Does your non-profit regularly review the terms and conditions of the social media platforms it uses?
Terms and conditions are the agreement between a service provider and the service user. They set out the rules for using a service. Terms and conditions are often found in a link at the bottom of a website or within the settings.
Does your non-profit use social media, such as Facebook, LinkedIn, Instagram?
Social media includes websites and applications that let people communicate and share content such as stories and photos.
Does your non-profit’s privacy policy include rules about the personal information collected by its website?
A privacy policy is a document that describes how your non-profit deals with personal information. Dealing with personal information includes its collection, use, disclosure, and retention (storage).
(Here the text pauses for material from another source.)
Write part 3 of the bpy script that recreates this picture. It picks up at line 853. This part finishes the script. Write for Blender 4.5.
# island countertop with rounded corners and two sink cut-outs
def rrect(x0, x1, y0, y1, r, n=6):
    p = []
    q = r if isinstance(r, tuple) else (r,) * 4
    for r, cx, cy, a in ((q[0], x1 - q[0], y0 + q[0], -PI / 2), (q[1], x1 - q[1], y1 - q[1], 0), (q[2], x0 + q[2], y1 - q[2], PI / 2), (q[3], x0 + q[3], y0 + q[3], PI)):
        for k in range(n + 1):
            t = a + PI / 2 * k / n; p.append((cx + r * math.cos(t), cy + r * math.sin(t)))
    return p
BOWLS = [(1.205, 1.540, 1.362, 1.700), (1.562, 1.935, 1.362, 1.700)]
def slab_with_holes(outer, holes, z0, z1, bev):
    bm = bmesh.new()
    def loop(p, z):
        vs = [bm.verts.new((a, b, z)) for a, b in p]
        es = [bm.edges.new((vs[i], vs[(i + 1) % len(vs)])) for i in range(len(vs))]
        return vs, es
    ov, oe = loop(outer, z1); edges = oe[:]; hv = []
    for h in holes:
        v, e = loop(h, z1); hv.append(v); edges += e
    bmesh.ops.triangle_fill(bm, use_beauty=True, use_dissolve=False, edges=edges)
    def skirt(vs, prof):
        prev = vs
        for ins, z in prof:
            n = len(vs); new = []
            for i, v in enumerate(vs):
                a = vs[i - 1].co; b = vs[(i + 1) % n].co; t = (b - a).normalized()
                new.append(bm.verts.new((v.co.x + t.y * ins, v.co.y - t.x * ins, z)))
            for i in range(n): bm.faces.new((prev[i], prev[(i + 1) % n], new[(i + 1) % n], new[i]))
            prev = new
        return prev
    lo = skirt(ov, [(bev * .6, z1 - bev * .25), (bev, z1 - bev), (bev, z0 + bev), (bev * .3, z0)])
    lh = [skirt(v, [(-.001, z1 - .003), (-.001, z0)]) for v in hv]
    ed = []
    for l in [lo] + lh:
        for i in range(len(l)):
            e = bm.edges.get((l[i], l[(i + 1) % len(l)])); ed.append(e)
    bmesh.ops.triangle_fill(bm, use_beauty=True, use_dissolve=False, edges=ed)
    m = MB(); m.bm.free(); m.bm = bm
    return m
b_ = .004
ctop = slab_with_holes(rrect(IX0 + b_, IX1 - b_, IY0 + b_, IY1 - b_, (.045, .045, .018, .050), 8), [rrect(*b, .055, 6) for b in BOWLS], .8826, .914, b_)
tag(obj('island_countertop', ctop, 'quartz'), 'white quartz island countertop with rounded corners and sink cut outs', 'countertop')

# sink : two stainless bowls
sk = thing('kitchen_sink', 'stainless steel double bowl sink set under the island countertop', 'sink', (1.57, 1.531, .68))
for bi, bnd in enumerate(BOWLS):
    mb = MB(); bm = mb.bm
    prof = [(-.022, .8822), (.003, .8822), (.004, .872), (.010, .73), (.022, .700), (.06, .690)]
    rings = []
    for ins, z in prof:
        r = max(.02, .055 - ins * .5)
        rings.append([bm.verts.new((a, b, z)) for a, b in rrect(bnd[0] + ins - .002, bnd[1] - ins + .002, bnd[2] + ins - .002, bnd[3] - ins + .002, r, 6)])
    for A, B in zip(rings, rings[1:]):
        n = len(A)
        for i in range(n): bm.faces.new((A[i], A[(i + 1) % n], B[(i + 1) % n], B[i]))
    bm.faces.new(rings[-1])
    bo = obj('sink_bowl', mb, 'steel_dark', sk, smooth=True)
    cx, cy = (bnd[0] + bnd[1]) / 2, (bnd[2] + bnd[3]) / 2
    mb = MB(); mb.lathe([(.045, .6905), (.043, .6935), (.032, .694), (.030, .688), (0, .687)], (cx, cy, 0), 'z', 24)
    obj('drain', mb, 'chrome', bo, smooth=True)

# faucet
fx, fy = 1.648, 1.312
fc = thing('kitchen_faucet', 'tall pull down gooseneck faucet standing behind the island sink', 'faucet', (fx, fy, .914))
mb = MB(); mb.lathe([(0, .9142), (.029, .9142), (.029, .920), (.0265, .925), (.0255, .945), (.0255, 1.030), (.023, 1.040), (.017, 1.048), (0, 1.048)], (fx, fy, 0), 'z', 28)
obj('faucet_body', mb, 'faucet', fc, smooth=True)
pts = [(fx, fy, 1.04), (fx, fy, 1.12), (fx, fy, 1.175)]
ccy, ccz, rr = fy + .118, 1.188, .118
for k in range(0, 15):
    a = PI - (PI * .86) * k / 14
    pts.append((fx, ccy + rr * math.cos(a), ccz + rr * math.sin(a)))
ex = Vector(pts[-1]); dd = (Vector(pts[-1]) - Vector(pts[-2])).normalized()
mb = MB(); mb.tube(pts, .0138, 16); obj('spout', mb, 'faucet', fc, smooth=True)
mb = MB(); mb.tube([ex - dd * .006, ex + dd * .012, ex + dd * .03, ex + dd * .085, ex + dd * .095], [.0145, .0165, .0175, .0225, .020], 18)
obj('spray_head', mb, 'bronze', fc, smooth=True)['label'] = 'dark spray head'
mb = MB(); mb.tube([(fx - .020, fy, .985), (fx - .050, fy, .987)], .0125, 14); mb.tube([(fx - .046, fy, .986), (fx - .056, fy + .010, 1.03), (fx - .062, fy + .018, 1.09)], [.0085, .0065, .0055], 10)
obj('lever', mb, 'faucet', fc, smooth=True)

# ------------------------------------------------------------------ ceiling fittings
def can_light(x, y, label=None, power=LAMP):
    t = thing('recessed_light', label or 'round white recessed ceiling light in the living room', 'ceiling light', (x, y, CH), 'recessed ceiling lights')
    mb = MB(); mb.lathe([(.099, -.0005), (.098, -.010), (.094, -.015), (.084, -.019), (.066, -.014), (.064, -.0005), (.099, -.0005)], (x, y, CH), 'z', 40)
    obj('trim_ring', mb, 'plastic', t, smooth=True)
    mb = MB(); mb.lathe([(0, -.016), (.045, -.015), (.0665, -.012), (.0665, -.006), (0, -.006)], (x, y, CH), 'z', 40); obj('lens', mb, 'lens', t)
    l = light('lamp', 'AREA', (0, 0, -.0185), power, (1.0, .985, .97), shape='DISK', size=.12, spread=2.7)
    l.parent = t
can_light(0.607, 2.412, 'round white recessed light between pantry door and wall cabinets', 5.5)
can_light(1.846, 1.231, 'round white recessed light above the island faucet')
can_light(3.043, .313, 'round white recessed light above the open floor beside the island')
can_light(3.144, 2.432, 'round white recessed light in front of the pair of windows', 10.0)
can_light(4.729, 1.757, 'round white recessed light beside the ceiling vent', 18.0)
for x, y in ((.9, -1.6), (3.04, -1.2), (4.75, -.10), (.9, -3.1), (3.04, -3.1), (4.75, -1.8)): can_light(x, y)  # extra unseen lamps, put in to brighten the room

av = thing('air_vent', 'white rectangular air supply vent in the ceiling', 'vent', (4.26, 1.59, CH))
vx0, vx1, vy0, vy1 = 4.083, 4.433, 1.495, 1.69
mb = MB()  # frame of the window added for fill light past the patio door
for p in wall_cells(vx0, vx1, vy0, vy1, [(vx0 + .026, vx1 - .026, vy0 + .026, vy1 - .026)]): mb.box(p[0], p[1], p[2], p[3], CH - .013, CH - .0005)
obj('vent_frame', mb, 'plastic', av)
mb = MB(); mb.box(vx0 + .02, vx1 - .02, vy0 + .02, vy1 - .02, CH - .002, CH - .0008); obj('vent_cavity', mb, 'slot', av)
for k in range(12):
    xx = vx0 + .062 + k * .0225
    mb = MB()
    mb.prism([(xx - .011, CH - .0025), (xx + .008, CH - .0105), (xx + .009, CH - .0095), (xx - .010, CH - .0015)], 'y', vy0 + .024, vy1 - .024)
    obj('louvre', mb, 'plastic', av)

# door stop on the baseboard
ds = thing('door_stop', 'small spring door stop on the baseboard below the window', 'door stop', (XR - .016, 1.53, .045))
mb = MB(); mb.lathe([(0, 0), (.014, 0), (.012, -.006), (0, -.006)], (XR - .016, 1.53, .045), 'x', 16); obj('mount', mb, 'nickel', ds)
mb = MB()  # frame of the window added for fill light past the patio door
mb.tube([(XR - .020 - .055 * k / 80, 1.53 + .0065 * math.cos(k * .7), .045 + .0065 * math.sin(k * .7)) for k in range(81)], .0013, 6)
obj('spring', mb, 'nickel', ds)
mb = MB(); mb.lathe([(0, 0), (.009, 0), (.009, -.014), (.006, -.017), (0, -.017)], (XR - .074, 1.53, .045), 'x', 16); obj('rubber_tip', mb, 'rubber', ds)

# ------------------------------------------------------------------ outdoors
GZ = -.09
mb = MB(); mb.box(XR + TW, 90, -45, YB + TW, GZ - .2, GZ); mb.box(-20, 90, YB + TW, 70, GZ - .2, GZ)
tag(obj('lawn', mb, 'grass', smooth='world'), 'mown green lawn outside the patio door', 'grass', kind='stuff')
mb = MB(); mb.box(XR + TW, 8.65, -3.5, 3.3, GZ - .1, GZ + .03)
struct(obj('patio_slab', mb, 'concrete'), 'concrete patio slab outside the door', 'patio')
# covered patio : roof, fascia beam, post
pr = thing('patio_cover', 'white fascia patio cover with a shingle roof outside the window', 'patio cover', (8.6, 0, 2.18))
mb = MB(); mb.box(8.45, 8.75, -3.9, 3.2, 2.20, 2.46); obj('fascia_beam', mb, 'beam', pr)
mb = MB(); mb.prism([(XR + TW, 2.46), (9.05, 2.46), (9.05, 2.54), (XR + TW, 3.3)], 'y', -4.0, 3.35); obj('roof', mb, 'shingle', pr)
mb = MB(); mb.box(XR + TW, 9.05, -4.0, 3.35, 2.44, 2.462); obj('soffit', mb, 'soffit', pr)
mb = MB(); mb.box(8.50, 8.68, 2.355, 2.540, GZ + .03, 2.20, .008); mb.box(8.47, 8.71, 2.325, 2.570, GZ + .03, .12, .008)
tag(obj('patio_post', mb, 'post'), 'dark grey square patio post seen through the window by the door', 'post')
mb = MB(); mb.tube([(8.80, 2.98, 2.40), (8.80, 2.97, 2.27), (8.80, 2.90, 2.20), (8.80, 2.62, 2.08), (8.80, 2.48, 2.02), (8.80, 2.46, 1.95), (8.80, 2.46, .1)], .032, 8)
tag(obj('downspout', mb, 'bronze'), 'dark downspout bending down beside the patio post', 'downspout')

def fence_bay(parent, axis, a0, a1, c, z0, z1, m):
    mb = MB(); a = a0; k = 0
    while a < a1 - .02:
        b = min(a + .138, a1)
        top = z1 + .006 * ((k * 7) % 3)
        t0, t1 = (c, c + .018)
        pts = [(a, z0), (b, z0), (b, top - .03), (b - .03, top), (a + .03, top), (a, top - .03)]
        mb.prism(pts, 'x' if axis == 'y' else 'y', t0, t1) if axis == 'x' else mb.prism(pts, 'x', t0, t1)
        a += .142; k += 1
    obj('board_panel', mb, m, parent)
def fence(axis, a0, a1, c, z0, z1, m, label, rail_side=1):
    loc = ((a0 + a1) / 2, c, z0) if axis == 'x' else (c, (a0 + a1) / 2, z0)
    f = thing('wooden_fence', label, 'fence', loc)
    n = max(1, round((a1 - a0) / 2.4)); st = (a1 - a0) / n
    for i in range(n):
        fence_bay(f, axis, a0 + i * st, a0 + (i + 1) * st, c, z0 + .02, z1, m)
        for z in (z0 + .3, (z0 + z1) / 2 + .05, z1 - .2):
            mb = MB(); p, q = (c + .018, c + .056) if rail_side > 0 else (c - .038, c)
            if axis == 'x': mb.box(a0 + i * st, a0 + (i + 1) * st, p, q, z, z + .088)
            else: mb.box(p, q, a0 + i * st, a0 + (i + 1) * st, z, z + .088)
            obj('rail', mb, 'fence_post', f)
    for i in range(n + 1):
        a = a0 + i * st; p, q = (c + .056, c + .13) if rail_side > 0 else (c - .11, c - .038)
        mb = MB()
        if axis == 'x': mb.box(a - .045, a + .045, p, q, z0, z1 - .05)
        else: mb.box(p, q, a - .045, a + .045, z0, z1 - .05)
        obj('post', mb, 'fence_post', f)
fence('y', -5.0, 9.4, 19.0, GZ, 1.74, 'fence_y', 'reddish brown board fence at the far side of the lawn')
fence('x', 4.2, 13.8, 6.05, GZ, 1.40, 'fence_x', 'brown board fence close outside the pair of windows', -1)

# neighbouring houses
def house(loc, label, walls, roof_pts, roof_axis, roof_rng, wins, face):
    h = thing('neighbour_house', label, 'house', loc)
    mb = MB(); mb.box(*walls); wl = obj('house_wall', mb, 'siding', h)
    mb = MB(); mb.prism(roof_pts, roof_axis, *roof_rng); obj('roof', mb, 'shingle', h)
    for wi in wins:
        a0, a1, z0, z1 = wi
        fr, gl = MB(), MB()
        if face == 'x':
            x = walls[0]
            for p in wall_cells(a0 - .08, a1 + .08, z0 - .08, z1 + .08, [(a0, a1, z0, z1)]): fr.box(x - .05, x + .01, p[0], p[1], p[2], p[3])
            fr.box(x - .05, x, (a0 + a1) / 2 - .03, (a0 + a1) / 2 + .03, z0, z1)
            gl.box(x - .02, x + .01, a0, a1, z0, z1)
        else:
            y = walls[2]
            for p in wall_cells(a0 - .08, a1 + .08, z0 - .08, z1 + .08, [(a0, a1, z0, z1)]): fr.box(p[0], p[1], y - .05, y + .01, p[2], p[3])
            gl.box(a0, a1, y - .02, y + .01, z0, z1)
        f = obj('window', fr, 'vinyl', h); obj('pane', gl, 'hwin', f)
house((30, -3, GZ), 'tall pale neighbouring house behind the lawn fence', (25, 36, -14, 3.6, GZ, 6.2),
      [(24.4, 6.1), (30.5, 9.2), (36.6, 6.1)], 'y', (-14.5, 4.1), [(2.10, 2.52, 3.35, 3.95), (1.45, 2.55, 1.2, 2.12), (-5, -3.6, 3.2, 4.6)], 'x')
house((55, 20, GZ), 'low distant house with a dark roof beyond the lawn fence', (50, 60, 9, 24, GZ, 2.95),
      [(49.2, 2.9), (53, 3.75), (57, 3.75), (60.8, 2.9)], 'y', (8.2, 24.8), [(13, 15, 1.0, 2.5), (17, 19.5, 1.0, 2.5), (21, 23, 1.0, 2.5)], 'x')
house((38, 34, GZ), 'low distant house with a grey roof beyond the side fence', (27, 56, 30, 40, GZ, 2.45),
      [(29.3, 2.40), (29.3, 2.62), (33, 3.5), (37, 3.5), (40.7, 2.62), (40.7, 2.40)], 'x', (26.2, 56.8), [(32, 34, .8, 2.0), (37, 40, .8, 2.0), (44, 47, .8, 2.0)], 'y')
Does your non-profit’s website collect information?
Websites can track personal information such as location information (GPS data), device identifiers (IP and MAC addresses), click stream data, browser history, bookmarks, user generated social network data (comments, ratings, likes/dislikes, Twitter stream), and customer service interactions.
Does your non-profit regularly change its passwords to access the personal information it keeps?
Password is an assigned code, word, or phrase required to access electronic records.
Is the personal information stored on your non-profit’s computers or online (such as on a shared virtual drive like Google) password protected?
Password protected means only those people who know the assigned code, word, or phrase can access the records.